TO DO:
The lines to be extracted run from the start of the listing through the line containing "from mathutils import Vector, Matrix"; copy them exactly and nothing else.

------ TASK INPUTS

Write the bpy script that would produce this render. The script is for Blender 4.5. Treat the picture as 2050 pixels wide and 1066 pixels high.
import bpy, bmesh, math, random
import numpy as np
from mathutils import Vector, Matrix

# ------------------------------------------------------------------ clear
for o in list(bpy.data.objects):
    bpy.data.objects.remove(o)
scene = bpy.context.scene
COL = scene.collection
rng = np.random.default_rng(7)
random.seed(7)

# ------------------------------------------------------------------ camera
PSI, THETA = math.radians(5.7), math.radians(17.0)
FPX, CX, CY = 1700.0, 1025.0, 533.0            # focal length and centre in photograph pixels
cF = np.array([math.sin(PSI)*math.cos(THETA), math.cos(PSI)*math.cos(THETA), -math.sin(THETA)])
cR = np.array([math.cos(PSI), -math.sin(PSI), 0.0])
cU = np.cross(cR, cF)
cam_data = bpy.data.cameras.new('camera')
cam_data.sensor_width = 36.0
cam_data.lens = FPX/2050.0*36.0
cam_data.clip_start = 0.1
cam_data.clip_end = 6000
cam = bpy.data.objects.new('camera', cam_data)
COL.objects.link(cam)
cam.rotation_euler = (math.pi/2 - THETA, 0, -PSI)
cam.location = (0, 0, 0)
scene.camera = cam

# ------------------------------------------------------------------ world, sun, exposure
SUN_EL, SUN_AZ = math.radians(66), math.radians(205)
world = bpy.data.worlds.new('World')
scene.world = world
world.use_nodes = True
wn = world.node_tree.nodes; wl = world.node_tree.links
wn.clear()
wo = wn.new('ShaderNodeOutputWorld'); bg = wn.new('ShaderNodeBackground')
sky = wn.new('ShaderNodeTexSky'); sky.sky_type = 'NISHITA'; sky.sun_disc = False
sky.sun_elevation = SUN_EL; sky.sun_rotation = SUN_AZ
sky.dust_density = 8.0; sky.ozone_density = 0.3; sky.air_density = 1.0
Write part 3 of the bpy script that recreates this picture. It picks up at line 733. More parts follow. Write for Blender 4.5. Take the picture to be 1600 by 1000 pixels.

------------

CORRECT RESULT:
Write the bpy script that would produce this render. The script is for Blender 4.5. Treat the picture as 2050 pixels wide and 1066 pixels high.
import bpy, bmesh, math, random
import numpy as np
from mathutils import Vector, Matrix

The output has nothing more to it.